** START **

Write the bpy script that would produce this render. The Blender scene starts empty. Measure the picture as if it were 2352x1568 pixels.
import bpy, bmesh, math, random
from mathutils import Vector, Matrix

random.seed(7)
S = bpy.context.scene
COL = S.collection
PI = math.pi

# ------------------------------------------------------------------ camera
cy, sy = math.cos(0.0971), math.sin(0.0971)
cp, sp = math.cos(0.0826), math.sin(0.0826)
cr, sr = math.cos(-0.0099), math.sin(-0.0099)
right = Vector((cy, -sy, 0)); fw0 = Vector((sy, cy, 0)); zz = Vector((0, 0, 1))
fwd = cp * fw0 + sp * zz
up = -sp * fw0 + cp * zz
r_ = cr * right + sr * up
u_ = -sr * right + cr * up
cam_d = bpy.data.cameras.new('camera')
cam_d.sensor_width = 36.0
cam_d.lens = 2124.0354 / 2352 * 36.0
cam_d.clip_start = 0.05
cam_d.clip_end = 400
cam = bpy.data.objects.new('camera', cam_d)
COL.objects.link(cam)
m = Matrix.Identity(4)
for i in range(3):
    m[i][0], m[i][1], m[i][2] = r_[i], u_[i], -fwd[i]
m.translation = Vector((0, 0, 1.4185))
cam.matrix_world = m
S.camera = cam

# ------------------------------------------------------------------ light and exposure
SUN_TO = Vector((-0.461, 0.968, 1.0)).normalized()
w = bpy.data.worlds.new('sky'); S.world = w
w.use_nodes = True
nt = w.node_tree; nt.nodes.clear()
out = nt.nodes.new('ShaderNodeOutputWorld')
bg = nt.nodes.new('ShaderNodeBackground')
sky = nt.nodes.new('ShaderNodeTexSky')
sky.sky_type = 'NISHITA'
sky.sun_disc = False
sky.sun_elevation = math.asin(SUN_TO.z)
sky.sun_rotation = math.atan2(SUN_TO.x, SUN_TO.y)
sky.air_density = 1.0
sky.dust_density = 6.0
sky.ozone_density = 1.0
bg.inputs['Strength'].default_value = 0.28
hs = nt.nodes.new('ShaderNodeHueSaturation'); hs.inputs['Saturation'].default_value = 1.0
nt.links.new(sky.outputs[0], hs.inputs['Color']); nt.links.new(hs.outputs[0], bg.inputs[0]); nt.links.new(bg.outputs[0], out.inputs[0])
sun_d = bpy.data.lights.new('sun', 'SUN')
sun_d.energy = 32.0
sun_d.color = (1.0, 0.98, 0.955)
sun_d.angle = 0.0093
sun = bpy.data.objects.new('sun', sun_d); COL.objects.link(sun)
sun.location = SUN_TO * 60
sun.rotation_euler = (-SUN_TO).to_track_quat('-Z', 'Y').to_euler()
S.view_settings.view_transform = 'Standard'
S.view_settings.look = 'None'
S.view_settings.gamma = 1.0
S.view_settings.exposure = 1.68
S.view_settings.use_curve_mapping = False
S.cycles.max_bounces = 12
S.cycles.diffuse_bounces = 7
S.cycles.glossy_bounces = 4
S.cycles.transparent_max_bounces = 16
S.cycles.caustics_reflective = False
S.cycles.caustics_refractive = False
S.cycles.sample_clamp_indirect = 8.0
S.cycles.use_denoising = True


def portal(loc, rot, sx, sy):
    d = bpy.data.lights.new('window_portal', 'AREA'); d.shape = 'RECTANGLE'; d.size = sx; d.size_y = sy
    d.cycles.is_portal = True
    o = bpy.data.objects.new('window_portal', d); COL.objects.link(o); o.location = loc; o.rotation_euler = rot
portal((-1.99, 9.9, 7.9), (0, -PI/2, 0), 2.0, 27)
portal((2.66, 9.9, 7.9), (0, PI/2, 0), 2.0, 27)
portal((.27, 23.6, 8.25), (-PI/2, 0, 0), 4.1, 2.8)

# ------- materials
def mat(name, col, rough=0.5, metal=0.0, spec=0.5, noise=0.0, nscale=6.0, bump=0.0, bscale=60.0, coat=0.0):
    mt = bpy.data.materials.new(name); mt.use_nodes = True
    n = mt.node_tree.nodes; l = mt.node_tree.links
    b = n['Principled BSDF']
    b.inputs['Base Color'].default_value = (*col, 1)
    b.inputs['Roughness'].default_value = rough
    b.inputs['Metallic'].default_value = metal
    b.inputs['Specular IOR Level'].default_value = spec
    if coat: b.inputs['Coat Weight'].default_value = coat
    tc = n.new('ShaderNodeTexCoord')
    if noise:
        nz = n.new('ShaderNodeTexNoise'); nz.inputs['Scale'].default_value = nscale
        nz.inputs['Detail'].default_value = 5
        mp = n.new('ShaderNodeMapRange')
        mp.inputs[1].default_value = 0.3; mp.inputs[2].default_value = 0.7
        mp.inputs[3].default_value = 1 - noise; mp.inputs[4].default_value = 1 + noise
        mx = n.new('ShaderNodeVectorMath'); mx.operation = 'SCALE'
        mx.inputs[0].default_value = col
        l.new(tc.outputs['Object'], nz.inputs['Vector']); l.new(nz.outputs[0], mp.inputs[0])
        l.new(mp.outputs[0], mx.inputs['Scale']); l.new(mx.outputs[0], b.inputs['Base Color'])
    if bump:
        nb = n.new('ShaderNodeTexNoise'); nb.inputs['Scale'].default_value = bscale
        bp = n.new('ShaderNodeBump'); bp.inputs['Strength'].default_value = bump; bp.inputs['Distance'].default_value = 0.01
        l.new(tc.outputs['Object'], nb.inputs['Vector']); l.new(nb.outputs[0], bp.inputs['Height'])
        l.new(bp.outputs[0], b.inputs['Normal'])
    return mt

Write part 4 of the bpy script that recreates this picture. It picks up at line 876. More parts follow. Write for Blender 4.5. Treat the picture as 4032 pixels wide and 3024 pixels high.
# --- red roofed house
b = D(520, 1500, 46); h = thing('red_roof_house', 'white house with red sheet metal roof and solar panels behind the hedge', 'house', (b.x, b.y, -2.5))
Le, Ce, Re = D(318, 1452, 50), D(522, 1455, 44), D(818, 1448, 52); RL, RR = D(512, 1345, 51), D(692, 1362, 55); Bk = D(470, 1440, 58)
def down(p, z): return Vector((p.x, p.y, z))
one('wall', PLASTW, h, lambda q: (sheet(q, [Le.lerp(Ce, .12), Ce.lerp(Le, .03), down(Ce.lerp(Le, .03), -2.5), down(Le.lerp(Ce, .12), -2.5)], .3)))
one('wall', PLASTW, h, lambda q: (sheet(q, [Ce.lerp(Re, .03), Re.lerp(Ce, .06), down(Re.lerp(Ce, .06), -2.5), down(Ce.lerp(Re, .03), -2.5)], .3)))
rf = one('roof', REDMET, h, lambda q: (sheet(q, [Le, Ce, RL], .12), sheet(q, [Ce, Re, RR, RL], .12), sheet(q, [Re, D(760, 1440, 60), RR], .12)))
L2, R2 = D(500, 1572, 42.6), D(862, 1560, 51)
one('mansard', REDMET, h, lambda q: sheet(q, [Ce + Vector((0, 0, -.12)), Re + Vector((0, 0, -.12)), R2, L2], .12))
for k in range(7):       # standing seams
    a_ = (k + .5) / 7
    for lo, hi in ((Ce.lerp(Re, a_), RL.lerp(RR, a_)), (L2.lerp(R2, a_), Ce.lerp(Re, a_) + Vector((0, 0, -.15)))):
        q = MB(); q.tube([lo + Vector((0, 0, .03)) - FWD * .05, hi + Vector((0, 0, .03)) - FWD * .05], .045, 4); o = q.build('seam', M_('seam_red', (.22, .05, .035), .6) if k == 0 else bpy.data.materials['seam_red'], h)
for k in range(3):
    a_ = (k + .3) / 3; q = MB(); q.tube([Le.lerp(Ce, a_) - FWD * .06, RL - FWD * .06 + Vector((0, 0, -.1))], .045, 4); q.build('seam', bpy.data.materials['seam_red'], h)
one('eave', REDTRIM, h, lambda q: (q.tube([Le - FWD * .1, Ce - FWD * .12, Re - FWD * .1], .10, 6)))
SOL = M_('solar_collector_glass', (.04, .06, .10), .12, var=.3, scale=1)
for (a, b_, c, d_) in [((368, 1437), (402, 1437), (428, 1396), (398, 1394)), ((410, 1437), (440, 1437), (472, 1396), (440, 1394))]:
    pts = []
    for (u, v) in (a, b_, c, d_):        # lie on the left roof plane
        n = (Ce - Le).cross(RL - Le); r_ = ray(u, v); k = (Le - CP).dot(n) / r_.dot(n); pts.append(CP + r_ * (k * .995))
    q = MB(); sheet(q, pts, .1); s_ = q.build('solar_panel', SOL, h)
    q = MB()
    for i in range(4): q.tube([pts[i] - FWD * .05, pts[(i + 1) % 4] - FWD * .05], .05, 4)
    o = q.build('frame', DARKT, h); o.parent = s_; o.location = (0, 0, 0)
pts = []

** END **

# [TASK REQUIREMENTS]
Write out each line of the data that holds the string "script".

# [EXPECTED ANSWER]
Write the bpy script that would produce this render. The Blender scene starts empty. Measure the picture as if it were 2352x1568 pixels.
Write part 4 of the bpy script that recreates this picture. It picks up at line 876. More parts follow. Write for Blender 4.5. Treat the picture as 4032 pixels wide and 3024 pixels high.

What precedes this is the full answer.